In case you didn’t have “Prominent White Man Whips Dick Out And Begins Whacking It On Zoom” on your 2020 bingo card, well, here it is! Free Space for everyone.
Two people who were on the call told VICE that the call was supposed to be a reenactment of the upcoming election — an “election simulation,” whatever that means — with many other prominent reporters playing various roles for whatever reason. Both colleagues confirmed that at one point, it appeared that Toobin may have been on another Zoom call, but nope. He was just randomly exposing himself and touching his penis, you know, as you do in the middle of a workday with your laptop and camera on right in the middle of a meeting.
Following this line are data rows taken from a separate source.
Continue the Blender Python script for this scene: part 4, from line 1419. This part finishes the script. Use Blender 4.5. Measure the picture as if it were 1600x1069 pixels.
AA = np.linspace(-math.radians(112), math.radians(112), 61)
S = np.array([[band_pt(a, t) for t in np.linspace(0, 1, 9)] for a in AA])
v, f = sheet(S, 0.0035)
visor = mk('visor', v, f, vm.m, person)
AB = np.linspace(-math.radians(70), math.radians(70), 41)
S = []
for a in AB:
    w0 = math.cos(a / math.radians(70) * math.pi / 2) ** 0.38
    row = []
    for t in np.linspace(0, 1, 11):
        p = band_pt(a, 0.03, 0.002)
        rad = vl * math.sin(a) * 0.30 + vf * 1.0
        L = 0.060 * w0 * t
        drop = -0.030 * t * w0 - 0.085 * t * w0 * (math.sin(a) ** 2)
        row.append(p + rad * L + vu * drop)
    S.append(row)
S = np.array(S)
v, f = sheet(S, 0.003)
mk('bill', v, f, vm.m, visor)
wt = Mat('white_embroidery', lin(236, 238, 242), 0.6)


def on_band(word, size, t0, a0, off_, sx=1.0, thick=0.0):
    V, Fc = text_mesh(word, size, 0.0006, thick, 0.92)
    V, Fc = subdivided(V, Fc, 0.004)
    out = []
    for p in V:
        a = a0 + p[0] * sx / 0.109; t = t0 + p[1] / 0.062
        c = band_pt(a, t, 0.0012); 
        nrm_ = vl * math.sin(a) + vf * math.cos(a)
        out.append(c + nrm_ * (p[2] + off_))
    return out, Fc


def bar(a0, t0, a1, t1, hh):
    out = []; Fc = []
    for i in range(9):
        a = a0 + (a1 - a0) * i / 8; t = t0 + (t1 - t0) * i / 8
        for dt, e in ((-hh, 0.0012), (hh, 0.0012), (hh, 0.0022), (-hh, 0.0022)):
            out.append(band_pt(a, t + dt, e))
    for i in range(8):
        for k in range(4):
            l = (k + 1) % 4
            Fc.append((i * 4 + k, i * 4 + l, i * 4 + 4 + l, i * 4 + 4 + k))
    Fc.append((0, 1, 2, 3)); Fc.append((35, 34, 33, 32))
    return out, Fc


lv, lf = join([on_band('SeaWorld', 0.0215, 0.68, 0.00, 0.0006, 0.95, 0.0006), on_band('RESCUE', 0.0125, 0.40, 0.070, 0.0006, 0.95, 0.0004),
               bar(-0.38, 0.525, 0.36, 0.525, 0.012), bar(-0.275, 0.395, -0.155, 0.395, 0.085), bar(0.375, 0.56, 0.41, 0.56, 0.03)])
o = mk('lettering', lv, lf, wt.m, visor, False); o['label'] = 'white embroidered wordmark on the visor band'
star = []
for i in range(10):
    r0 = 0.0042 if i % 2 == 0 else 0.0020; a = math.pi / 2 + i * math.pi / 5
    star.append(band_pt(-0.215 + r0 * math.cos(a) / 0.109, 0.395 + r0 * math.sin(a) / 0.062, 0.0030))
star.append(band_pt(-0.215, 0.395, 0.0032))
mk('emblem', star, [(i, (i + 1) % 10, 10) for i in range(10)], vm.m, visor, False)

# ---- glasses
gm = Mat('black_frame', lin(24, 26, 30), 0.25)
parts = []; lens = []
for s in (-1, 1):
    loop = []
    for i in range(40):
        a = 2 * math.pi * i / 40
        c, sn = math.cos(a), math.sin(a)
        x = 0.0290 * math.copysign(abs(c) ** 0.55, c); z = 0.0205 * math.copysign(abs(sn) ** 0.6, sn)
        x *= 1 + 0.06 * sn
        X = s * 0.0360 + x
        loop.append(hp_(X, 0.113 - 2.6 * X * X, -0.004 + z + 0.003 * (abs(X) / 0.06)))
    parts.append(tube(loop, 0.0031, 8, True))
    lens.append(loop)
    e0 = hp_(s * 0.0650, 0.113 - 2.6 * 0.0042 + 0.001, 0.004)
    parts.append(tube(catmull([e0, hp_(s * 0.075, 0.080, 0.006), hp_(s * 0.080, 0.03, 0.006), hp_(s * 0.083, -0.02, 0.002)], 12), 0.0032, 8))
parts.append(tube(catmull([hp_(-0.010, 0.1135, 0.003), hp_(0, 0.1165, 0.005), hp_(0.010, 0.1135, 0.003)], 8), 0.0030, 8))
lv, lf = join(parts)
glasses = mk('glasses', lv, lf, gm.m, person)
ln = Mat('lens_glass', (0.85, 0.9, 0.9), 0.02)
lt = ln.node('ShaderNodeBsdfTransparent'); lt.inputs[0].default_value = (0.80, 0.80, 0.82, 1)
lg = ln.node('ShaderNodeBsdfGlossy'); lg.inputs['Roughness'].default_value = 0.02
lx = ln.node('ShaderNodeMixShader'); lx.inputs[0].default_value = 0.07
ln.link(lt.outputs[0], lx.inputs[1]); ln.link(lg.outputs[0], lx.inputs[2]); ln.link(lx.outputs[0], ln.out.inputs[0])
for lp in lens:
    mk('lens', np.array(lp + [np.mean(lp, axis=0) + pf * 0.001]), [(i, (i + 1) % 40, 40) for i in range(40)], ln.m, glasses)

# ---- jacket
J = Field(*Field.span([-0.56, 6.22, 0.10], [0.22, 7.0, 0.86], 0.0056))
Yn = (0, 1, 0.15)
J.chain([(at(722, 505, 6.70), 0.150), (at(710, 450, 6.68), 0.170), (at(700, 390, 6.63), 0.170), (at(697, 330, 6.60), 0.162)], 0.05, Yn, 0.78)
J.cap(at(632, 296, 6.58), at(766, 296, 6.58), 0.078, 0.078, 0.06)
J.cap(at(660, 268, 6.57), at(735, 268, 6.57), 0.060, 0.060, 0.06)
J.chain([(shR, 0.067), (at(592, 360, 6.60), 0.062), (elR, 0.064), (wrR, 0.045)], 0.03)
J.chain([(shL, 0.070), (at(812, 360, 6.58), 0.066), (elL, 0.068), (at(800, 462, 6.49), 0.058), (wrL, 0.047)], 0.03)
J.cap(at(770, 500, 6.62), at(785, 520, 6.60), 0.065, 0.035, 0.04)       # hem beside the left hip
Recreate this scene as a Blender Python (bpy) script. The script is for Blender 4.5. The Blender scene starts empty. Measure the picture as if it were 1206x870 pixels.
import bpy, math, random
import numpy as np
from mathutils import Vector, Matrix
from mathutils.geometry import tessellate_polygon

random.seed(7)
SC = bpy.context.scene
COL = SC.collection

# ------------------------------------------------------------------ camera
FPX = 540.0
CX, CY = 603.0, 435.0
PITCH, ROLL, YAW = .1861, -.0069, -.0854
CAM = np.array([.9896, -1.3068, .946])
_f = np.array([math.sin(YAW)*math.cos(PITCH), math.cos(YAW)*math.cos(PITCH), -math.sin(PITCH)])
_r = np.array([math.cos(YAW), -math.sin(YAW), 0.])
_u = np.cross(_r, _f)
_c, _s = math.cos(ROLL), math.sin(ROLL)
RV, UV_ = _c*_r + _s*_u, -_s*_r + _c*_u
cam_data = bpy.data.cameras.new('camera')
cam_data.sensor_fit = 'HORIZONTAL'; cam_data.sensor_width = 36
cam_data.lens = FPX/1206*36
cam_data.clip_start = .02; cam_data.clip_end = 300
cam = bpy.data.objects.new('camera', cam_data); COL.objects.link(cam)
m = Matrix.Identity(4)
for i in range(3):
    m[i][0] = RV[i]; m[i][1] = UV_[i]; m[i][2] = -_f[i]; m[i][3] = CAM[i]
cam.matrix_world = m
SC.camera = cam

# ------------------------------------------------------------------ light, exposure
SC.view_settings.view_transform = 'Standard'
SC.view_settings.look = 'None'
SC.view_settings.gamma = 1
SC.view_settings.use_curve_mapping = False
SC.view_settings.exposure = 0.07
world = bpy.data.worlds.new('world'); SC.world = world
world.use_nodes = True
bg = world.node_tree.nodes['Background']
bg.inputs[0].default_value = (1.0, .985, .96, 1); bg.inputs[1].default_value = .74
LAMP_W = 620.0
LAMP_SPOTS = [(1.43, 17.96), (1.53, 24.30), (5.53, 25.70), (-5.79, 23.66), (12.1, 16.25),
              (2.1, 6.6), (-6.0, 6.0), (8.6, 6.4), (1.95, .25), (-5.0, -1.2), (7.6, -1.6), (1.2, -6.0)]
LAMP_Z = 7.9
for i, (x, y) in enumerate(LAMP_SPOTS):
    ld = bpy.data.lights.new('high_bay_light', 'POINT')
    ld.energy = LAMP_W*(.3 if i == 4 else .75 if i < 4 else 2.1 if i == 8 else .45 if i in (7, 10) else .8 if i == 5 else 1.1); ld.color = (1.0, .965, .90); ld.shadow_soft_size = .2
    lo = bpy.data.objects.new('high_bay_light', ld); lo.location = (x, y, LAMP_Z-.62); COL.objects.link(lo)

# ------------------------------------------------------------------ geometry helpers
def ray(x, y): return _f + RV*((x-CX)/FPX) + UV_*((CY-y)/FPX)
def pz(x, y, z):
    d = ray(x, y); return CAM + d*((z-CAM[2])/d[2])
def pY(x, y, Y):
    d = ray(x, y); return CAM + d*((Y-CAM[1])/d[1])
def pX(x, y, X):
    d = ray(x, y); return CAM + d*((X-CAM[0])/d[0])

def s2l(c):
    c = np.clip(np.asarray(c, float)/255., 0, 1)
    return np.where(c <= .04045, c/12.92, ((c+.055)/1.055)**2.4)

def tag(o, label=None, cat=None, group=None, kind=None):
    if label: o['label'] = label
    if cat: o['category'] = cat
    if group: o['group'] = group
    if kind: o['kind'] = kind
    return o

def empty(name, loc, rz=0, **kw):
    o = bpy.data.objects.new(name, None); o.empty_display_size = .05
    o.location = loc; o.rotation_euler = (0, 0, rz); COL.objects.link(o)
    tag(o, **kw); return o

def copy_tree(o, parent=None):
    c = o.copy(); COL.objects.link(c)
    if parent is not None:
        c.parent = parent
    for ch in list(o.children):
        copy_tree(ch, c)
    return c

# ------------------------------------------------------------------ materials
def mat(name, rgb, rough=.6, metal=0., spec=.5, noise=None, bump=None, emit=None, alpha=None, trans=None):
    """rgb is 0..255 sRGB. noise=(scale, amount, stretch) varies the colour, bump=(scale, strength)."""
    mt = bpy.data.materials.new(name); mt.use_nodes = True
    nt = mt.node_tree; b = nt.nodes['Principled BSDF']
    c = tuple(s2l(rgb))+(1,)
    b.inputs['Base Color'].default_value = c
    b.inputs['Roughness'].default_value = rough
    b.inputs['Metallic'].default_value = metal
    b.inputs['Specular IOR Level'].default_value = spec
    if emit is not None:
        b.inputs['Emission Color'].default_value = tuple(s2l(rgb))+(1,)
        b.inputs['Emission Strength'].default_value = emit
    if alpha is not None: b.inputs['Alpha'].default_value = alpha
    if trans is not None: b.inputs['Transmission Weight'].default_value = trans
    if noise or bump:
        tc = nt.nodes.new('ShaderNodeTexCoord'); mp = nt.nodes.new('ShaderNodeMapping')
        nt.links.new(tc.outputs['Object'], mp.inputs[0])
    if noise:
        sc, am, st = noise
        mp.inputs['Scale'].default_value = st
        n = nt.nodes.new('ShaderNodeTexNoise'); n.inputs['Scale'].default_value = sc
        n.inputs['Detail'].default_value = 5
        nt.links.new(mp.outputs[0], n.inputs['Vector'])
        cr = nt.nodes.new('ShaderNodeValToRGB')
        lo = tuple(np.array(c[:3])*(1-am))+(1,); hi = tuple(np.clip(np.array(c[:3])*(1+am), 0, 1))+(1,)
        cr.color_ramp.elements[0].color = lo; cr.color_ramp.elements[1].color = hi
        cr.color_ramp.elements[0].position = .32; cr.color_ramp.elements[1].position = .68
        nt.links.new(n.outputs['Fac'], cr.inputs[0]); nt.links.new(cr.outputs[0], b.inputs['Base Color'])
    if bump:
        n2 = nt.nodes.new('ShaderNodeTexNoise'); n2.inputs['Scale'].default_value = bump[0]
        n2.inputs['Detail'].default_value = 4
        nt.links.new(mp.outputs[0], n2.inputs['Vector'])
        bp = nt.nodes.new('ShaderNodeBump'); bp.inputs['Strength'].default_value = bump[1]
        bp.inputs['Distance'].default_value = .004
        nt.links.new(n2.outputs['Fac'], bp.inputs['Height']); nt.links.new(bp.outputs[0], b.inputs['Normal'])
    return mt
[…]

Oh wait, no you don’t do that. Most people do not do that. But for some reason, this man could not refrain from stroking his penis while at work. In full view of many other people. Who did not consent to see his genitals or what he chose to do with them.
“I made an embarrassingly stupid mistake, believing I was off-camera. I apologize to my wife, family, friends and co-workers,” Toobin said in a statement. “I believed I was not visible on Zoom. I thought no one on the Zoom call could see me. I thought I had muted the Zoom video.”
OKAY BUT EVEN STILL, WHAT ARE YOU DOING, SIR? WHY COULDN’T IT WAIT?
Many, many people had this exact same thought, it turns out. Weird!
And because it wouldn’t be the internet if white men weren’t tripping all over themselves to defend other white men, here’s this garbage:
Thankfully, many people in touch with actual reality and the reality of harassment gently reminded Conor here that we do not, in fact, have to feel sorry for the man who made a choice to masturbate midday while on a video call for work, and is now suffering the consequences of that choice.
Jeffrey Toobin, who has a problematic history that includes a misogynist book victim-blaming Monica Lewinsky and impregnating a woman outside of his marriage and pressuring her to have an abortion, can now add Zoom Wanker to his resume. Which has hopefully found a permanent place in the trash so that normal, functional people who don’t masturbate in public can take his place at the New Yorker.
And you know what? This probably won’t even be the worst story this week. Keep those bingo cards out (but your penises in, please).